Wohlgemerkt, es findet durch das neue Geld kaum zusätzliche Produktion oder Mehrwert statt. Es handelt sich bei Inflation allein um eine Neubewertung der bestehen wirtschaftlichen Güter. Es findet somit eine massive Umverteilung von den Leuten die nur ihre Arbeitskraft und etwas Geld besitzen hin zu Staat und Kapital statt.
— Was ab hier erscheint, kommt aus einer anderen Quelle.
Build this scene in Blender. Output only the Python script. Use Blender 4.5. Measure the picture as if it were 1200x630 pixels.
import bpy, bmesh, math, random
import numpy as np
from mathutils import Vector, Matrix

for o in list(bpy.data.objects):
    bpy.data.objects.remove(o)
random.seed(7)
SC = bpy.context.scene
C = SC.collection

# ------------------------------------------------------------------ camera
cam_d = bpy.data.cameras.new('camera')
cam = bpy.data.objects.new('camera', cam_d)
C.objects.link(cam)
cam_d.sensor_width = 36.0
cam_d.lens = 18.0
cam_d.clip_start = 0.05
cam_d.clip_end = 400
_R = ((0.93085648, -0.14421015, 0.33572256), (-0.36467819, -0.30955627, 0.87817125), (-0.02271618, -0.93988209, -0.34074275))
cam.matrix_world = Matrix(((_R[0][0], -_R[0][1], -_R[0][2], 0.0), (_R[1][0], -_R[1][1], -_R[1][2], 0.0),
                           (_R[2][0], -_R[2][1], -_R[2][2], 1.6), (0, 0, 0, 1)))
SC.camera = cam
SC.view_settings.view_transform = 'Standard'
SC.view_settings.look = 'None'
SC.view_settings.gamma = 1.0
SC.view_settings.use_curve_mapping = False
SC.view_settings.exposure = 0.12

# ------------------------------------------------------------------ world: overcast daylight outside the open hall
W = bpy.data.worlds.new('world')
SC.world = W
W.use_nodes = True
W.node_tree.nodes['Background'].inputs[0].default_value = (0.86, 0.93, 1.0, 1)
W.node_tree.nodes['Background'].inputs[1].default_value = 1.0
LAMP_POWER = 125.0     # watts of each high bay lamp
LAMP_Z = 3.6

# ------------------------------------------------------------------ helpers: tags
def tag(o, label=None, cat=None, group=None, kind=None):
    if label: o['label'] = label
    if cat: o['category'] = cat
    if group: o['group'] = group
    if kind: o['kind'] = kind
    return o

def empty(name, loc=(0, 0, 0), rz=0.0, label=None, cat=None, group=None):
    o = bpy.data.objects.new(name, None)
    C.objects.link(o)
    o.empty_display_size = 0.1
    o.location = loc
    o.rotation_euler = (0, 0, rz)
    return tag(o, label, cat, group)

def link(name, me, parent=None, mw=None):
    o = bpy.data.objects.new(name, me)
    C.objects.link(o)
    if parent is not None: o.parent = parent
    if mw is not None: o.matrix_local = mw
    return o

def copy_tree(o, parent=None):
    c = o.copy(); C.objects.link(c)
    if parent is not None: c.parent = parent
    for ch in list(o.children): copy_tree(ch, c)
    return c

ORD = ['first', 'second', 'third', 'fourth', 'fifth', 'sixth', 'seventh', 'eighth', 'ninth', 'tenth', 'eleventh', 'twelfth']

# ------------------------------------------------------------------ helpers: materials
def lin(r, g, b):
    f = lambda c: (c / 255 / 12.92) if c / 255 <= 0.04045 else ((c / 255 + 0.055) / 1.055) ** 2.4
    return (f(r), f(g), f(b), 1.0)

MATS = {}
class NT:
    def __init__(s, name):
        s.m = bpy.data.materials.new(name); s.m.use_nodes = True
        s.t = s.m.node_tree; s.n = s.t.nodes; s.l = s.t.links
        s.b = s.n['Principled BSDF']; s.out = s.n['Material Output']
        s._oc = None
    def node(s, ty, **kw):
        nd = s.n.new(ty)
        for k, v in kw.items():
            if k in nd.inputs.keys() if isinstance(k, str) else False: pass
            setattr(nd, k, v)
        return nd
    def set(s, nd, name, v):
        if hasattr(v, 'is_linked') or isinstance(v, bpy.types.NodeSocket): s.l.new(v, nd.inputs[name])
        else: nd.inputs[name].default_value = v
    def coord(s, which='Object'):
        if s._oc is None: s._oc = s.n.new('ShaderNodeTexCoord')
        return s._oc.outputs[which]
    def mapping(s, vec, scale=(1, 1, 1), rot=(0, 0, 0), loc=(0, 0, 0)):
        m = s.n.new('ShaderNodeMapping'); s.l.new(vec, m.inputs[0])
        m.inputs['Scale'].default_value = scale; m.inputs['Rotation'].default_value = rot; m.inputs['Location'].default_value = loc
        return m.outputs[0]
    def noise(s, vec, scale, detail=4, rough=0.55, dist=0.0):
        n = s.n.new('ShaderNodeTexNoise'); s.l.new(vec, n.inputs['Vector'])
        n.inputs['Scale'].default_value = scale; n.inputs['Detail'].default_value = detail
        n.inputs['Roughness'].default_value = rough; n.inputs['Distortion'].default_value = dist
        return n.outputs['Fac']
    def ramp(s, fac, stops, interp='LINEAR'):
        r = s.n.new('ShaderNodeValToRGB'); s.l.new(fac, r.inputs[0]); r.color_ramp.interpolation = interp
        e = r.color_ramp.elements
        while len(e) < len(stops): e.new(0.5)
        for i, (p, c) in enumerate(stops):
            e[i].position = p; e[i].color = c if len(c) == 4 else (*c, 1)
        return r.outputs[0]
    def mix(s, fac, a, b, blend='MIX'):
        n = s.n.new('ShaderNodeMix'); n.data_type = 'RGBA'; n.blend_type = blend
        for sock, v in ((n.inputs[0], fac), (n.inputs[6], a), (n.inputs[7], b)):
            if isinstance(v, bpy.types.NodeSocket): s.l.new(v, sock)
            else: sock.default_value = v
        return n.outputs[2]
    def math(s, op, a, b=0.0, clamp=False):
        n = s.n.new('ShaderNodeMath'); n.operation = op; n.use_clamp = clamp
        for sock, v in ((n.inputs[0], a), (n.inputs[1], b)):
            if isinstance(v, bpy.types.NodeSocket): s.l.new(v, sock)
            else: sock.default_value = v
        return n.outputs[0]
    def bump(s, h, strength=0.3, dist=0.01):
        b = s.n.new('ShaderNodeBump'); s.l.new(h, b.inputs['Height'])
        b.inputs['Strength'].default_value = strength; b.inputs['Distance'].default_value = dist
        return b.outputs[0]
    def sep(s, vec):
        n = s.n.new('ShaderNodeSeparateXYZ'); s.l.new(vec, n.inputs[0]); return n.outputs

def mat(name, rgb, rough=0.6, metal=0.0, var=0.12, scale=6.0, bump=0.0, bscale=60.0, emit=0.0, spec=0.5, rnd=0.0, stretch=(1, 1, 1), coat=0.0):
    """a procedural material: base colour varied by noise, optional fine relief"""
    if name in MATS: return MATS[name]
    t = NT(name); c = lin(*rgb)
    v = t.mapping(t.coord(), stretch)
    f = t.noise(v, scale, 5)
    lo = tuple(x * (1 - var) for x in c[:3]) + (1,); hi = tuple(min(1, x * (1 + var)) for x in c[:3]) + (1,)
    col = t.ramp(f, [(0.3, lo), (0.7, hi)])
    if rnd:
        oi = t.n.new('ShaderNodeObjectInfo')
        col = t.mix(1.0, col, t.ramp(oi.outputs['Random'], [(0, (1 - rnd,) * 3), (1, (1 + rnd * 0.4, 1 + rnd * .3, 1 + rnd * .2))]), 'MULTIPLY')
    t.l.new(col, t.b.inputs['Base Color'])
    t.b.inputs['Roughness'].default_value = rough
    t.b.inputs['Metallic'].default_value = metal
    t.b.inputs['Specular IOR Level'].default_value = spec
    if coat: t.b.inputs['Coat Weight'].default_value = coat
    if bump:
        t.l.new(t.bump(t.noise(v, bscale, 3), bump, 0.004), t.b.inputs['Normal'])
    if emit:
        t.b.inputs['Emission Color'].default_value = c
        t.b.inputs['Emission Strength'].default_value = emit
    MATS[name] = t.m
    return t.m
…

Diese massive Umverteilung wird dabei maßgeblich von einer Institution gelenkt die keinerlei demokratische Legitimation besitzt. Die EZB ist niemanden gegenüber rechenschaftspflichtig und „unabhängig“, damit sie nicht Geld druckt für den Staat. Nebem dem Fakt, dass dies offensichtlich nicht funktioniert, die EZB kauft ja gerade Staatsanleihen um den Staat zu finanzieren, ist es interessant sich vor Augen zu führen was unabhängig eigentlich bedeutet. Ist die EZB unabhängig von deiner und meiner Meinung oder unabhängig von der Bundestagswahl? Mit Sicherheit. Ist die EZB unabhängig von der herrschenden ökonomischen Mainstreamlehre, von dem was Lagarde in ihrer Ausbildung gelernt hat, von dem was Think Thanks auf Ökonomentreffen verbreiten? Schon deutlich weniger. Wer die Diskurshoheit in dieser Ökonomensphäre hält kann die Geldpolitik ohne demokratische Kontrolle gestalten.
Staat und Kapital haben sich hier das perfekte System geschaffen. Ohne Demokratie können Sie den arbeitenden eine Steuer auferlegen welche zugunsten von Staat und Kapital umverteilt. Diese Steuer heißt Inflation und liegt im September 2022 in Deutschland bei 10 %!